With archrival Rafael Nadal booted out of the Tennis Masters Cup in Shanghai by a bum knee, defending champion Roger Federer was the odds-on frontrunner for the title.  Yet, still troubled by a bad back, Federer petered out in the round robin stage.  Instead, the final was pretty much a one sided affair with Serb Novak Djokovic defeating Russian Nikolay Davydenko 6-1, 7-5.

For reigning Australian champion, Djokovic, this year has been a roller coaster. After starting out blazing, the Serb cooled off midway.  Except for ousting Nadal in the ATP masters final in Miami, Davydenko has had dismal results. Although Davydenko lost to Djokovic in round robin play, in the semifinals he convincingly beat Brit Andy Murray. Moreover, Djokovic had a tough match against Frenchman Gilles Simon. Thus, it’s a shame the Russian could not perform better in the finals. 

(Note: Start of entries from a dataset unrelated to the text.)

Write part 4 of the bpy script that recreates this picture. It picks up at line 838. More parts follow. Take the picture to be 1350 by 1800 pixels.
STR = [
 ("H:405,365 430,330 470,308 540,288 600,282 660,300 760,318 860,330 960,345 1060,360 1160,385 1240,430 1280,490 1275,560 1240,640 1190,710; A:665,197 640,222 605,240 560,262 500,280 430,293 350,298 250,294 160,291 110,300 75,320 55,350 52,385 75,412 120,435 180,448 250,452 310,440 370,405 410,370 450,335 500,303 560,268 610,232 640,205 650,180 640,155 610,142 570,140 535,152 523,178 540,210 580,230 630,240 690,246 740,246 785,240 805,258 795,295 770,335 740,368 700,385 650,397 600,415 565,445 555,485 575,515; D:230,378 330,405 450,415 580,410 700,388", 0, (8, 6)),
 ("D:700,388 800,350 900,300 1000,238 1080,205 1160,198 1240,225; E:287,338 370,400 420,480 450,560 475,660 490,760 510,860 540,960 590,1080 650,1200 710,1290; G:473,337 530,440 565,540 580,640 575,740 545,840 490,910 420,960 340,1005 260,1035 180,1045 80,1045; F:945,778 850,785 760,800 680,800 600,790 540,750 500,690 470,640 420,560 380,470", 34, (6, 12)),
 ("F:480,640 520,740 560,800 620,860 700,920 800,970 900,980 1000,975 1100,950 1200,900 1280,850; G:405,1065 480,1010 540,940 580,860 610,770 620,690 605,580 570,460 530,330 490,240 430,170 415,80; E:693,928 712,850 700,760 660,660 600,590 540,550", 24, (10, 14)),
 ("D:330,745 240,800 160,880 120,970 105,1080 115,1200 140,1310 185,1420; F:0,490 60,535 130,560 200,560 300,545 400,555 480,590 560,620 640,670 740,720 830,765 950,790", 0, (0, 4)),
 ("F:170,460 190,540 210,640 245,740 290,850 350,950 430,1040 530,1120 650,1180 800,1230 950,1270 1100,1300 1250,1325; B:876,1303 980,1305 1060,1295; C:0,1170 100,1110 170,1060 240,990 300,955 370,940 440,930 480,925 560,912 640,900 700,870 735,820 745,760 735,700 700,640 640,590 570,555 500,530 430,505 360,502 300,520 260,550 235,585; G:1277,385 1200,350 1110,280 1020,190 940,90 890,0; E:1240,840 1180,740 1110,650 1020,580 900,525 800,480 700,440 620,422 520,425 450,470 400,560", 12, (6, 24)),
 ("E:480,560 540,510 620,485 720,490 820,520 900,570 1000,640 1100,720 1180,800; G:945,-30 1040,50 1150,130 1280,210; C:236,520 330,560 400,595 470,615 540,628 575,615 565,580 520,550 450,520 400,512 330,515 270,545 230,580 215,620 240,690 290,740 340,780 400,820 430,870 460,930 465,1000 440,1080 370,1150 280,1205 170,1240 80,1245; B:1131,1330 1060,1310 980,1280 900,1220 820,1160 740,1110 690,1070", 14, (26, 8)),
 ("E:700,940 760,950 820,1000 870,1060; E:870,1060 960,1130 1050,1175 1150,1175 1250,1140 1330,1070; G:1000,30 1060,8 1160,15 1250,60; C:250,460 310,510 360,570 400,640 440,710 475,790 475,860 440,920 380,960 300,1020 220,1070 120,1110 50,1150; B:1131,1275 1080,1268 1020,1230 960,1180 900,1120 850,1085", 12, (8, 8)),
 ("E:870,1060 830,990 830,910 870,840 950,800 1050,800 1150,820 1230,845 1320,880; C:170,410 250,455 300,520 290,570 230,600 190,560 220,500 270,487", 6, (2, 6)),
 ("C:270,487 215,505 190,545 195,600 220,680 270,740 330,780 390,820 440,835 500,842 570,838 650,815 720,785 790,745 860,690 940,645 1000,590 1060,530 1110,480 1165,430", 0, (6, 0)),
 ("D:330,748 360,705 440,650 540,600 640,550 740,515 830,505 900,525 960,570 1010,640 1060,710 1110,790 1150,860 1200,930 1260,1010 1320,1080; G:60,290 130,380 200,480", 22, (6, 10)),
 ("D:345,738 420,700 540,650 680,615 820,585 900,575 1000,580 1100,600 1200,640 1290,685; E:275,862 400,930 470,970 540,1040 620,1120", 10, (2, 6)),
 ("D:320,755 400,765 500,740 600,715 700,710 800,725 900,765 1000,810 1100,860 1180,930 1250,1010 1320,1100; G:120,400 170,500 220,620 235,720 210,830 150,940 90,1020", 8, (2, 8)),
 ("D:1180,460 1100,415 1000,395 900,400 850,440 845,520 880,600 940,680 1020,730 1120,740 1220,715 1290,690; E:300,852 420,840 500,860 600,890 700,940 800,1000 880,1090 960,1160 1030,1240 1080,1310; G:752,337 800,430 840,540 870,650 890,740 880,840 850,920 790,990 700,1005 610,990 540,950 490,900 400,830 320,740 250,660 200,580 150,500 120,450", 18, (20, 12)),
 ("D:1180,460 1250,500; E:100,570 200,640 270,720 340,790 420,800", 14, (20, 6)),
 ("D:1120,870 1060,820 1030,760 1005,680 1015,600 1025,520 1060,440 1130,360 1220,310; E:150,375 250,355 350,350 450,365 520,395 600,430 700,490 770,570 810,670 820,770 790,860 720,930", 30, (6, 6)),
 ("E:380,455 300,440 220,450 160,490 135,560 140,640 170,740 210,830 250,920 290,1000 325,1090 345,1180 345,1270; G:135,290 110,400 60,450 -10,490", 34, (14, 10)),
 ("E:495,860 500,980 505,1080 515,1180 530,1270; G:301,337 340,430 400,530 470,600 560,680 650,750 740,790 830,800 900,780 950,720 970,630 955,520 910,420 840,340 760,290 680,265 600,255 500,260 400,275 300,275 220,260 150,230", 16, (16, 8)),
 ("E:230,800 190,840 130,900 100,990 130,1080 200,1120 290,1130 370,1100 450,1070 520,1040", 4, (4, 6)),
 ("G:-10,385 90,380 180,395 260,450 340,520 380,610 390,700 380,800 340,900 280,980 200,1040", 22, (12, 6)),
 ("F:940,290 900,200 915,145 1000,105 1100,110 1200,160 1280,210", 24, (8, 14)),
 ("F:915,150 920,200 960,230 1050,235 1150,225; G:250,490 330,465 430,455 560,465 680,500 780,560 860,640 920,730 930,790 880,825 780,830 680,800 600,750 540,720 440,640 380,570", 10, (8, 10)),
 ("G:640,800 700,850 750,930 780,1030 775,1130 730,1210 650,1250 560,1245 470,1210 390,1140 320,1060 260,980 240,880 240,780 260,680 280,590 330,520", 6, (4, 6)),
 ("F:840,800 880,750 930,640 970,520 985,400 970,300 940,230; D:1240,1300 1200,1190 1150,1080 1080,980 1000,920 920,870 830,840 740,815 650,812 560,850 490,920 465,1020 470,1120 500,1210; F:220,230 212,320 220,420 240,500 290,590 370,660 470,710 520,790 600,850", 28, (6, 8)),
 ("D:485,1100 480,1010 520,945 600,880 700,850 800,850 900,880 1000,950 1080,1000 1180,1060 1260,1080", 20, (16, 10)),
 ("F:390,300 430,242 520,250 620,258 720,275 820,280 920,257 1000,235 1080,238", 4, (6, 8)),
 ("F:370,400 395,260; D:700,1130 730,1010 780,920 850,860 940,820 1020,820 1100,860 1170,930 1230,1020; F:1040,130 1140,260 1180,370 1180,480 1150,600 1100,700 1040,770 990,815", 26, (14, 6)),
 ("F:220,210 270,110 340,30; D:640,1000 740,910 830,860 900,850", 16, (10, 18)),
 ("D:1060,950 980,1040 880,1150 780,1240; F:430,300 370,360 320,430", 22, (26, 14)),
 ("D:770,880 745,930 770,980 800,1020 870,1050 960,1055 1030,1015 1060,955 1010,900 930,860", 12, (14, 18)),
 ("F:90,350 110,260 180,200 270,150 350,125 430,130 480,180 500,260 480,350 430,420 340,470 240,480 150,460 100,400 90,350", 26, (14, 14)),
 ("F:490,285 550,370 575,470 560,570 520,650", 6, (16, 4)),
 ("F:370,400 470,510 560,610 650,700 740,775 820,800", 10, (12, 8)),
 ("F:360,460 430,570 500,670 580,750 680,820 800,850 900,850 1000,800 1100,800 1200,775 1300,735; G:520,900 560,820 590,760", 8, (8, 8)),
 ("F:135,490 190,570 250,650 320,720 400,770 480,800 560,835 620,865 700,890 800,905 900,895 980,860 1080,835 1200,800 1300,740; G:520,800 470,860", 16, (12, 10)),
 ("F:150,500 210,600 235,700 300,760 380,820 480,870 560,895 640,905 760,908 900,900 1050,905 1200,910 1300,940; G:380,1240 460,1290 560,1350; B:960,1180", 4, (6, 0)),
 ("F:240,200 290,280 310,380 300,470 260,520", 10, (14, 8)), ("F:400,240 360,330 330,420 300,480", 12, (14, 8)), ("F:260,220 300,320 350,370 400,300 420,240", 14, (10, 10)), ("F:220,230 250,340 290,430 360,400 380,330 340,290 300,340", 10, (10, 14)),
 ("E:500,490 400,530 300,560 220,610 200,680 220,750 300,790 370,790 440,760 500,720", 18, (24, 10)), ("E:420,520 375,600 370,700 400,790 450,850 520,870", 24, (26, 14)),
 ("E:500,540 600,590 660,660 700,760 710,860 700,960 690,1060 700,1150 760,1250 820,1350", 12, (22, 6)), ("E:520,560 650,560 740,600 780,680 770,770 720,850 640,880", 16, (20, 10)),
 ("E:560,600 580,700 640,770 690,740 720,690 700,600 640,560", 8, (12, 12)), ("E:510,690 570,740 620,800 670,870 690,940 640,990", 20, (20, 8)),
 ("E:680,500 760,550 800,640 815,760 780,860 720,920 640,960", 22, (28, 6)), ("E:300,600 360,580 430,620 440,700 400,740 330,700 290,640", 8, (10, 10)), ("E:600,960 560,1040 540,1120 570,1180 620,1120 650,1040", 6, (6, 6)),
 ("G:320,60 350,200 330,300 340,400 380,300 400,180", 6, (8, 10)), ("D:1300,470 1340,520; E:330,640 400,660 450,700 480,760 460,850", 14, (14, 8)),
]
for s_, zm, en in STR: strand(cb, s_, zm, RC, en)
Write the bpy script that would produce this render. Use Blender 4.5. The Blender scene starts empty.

Two words best summarize the first set, fast and dull. Djokovic’s seemingly interminable ball bouncing extended the set more than the actual playing time.  After holding serve, Djokovic put away a forehand winner. Then, Novak drew a backhand error from Nikolay for double break point.  When the Russian netted a backhand, the Serb secured his first break for 2-0.  Djokovic broke down his opponent’s backhand to pull ahead 5-1.  While serving for the set, Novak made two unforced errors and overcooked a volley to face double break point.  However, with two good serves and a crosscourt forehand error by Davydenko, Djokovic arrived at deuce.  Subsequently, with a flaming crosscourt backhand, Djokovic forced another backhand error from the Russian and punctuated the set.

With his first serve deserting him, his backhand on early sabbatical and his stronger wing, the forehand, cracking, Davydenko really had no chance. After Nikolay got on the board in the second set, with well-angled serves, Novak put away the short balls to level things at 1-1.  Due to a double fault, Davydenko gave Djokovic another break point chance in the third game and went down 1-2 after misconnecting on a backhand volley. With movement not Davydenko’s stronger suit, Djokovic exploited that weakness, running him corner to corner. Nevertheless, despite facing numerous break points, the Russian kept his disadvantage to a single break.  As Djokovic served for the championship at 5-4, he committed two unforced errors while Davydenko came up with a timely forehand volley for double break point.  Then, thanks to a double fault, Davydenko stayed alive. After this momentary lapse, Djokovic converted a backhand crosscourt winner, duplicated it on the forehand, and then got a backhand down the line error from Davydenko for double break point.  When Davydenko made another forehand error, Djokovic was again in the driver seat at 6-5.  Subsequently, the Serb rounded out the match with a love game to take his first year-end trophy.